There is no legitimate reason to omit salary information from a job posting in 2026. Job seekers consistently rank compensation transparency as one of the most important factors when deciding whether to apply. LinkedIn and Indeed have both reported that job postings with salary ranges receive meaningfully more applicants than those without.

Hiding the range wastes everyone's time, including yours. The candidate invests hours in your process. You invest hours in their candidacy. Then the offer comes in and the number does not work. That outcome is entirely preventable.

Post the range. Make it realistic. And do not post "$40,000 to $120,000" as a range. That is not transparency. That is a placeholder.

Beyond base salary, include:

  • Equity or bonus structure if relevant
  • Health, dental, and vision coverage
  • Remote or hybrid flexibility (this is compensation too)
  • PTO policy
  • Any standout perks that actually matter to your target candidate

DEI Language: Neutral by Default

The words in your job description send signals, whether you intend them to or not. Certain terms have been shown in research to correlate with gender-coded language and discourage applications from underrepresented groups.

Words to remove:

  • Rockstar, ninja, wizard, guru
  • Dominant, aggressive, competitive (as personality traits)
  • "Work hard, play hard"
  • "Must be able to thrive in a fast-paced environment" (unless the pace is genuinely part of the role, and even then, say what that means)

Replace these with specific, observable traits. Instead of "aggressive self-starter," try "takes initiative on projects without waiting for direction." Same meaning. No baggage.

Neutral language is not about being politically careful. It is about being precise. Vague, coded language attracts a narrow pool. Specific, clear language attracts a broader one.


Common Mistakes to Avoid

Even a well-intentioned job description can fail if it makes any of these errors:

  • Wall of text. If it takes more than three minutes to read, it will not get read. Bullet points, short paragraphs, and white space are your friends.
  • No salary range. Already covered above, but worth repeating: omitting compensation is the single fastest way to lose strong candidates who have options.
  • Copy-pasting from competitors or your last posting. Every role evolves. A description that was accurate two years ago is probably outdated today. Write it fresh.
  • Generic language that could apply to any company. "We value collaboration, innovation, and integrity" tells the candidate nothing. Every company says this. What makes your team, your culture, or this specific role worth choosing?
  • Requirements that reflect wishful thinking. Asking for 10 years of experience in a technology that has existed for four years, or requiring a graduate degree for a role that does not need one, signals poor judgment and narrows your pool unnecessarily.

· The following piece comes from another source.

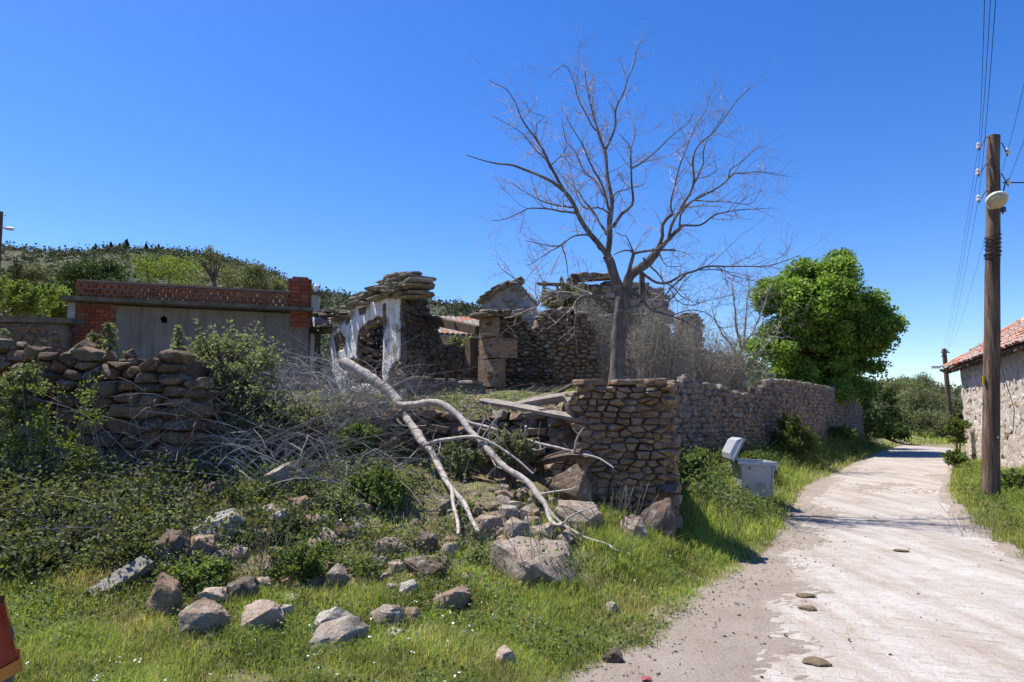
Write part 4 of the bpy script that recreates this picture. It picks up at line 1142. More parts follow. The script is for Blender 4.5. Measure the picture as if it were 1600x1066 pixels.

The 60-Second Test: Audit Your Job Description Before You Post

Before you publish anything, run it through this checklist. Each item should take about ten seconds to check.

  • [ ] Title check: Is the job title searchable? Does it include seniority? Does it avoid slang or novelty terms?
  • [ ] Sell check: Does the "about the role" section answer "why would someone want this job?" within the first three sentences?
  • [ ] Outcomes check: Are responsibilities written as outcomes and impact, not just tasks?
  • [ ] Requirements split: Are must-haves clearly separated from nice-to-haves?
  • [ ] Salary check: Is a realistic compensation range included?
  • [ ] Length check: Is the total description under 700 words? If not, what can you cut?
  • [ ] Language check: Run a quick scan for coded words: rockstar, ninja, aggressive, dominant. Remove them.
  • [ ] Specificity check: Could this description apply to any company, or is it clearly about this role at this company?

If you can answer yes to all eight, you have a job description worth posting. If you are stuck on two or three, that is exactly where your pipeline problems are coming from.


The difference between a job description that attracts great candidates and one that attracts a flood of bad-fit applications usually comes down to a handful of intentional choices. Write for the candidate you actually want. Be specific about the role. Be honest about the requirements. Be transparent about the pay.

None of this is complicated. Most companies just never stop to do it.